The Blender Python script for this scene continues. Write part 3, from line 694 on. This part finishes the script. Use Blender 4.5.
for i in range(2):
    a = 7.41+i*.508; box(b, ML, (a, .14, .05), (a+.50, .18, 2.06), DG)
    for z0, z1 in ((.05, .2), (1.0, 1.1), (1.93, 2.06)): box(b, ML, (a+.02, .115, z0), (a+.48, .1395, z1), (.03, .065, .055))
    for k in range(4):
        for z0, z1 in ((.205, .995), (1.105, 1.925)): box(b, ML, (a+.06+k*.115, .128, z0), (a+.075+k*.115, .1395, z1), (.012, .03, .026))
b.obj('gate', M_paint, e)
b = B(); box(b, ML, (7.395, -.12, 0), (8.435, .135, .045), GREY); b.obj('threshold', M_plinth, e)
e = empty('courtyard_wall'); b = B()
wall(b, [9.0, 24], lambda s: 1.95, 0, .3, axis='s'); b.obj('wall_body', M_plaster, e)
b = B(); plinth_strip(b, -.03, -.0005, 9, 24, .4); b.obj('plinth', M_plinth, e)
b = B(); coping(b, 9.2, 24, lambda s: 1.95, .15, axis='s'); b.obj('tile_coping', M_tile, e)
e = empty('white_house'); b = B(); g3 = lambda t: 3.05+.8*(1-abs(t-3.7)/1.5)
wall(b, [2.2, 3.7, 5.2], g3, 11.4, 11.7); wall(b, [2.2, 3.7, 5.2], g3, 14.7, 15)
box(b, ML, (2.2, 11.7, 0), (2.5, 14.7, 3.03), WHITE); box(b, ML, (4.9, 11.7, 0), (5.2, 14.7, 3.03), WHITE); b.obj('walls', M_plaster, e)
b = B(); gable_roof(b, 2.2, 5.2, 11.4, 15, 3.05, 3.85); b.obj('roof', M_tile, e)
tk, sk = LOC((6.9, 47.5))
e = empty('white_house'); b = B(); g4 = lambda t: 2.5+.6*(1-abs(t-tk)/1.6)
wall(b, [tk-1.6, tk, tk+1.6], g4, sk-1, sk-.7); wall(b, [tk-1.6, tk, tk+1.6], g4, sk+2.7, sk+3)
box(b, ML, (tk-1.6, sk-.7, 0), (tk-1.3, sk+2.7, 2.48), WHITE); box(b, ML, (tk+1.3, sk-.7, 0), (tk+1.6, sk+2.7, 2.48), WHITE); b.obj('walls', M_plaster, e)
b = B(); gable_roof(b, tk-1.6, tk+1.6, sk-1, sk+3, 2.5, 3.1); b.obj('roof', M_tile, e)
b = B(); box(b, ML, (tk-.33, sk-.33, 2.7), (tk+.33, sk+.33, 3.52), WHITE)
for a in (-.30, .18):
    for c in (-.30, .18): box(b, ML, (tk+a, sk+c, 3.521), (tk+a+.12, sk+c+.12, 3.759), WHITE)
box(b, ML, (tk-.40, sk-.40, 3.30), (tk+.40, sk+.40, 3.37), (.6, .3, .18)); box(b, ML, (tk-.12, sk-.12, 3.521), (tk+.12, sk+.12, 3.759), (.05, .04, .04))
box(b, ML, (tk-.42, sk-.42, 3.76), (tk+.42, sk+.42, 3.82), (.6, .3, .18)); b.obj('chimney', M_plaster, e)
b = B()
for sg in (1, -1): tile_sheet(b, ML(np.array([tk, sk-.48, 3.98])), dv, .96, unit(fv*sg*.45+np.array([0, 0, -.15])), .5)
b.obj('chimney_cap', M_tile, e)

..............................

• SHORT PROBLEM: From the first line to the last, retype the data exactly.

• RESPONSE TO THIS EXERCISE:
The Blender Python script for this scene continues. Write part 3, from line 694 on. This part finishes the script. Use Blender 4.5.
for i in range(2):
    a = 7.41+i*.508; box(b, ML, (a, .14, .05), (a+.50, .18, 2.06), DG)
    for z0, z1 in ((.05, .2), (1.0, 1.1), (1.93, 2.06)): box(b, ML, (a+.02, .115, z0), (a+.48, .1395, z1), (.03, .065, .055))
    for k in range(4):
        for z0, z1 in ((.205, .995), (1.105, 1.925)): box(b, ML, (a+.06+k*.115, .128, z0), (a+.075+k*.115, .1395, z1), (.012, .03, .026))
b.obj('gate', M_paint, e)
b = B(); box(b, ML, (7.395, -.12, 0), (8.435, .135, .045), GREY); b.obj('threshold', M_plinth, e)
e = empty('courtyard_wall'); b = B()
wall(b, [9.0, 24], lambda s: 1.95, 0, .3, axis='s'); b.obj('wall_body', M_plaster, e)
b = B(); plinth_strip(b, -.03, -.0005, 9, 24, .4); b.obj('plinth', M_plinth, e)
b = B(); coping(b, 9.2, 24, lambda s: 1.95, .15, axis='s'); b.obj('tile_coping', M_tile, e)
e = empty('white_house'); b = B(); g3 = lambda t: 3.05+.8*(1-abs(t-3.7)/1.5)
wall(b, [2.2, 3.7, 5.2], g3, 11.4, 11.7); wall(b, [2.2, 3.7, 5.2], g3, 14.7, 15)
box(b, ML, (2.2, 11.7, 0), (2.5, 14.7, 3.03), WHITE); box(b, ML, (4.9, 11.7, 0), (5.2, 14.7, 3.03), WHITE); b.obj('walls', M_plaster, e)
b = B(); gable_roof(b, 2.2, 5.2, 11.4, 15, 3.05, 3.85); b.obj('roof', M_tile, e)
tk, sk = LOC((6.9, 47.5))
e = empty('white_house'); b = B(); g4 = lambda t: 2.5+.6*(1-abs(t-tk)/1.6)
wall(b, [tk-1.6, tk, tk+1.6], g4, sk-1, sk-.7); wall(b, [tk-1.6, tk, tk+1.6], g4, sk+2.7, sk+3)
box(b, ML, (tk-1.6, sk-.7, 0), (tk-1.3, sk+2.7, 2.48), WHITE); box(b, ML, (tk+1.3, sk-.7, 0), (tk+1.6, sk+2.7, 2.48), WHITE); b.obj('walls', M_plaster, e)
b = B(); gable_roof(b, tk-1.6, tk+1.6, sk-1, sk+3, 2.5, 3.1); b.obj('roof', M_tile, e)
b = B(); box(b, ML, (tk-.33, sk-.33, 2.7), (tk+.33, sk+.33, 3.52), WHITE)
for a in (-.30, .18):
    for c in (-.30, .18): box(b, ML, (tk+a, sk+c, 3.521), (tk+a+.12, sk+c+.12, 3.759), WHITE)
box(b, ML, (tk-.40, sk-.40, 3.30), (tk+.40, sk+.40, 3.37), (.6, .3, .18)); box(b, ML, (tk-.12, sk-.12, 3.521), (tk+.12, sk+.12, 3.759), (.05, .04, .04))
box(b, ML, (tk-.42, sk-.42, 3.76), (tk+.42, sk+.42, 3.82), (.6, .3, .18)); b.obj('chimney', M_plaster, e)
b = B()
for sg in (1, -1): tile_sheet(b, ML(np.array([tk, sk-.48, 3.98])), dv, .96, unit(fv*sg*.45+np.array([0, 0, -.15])), .5)
b.obj('chimney_cap', M_tile, e)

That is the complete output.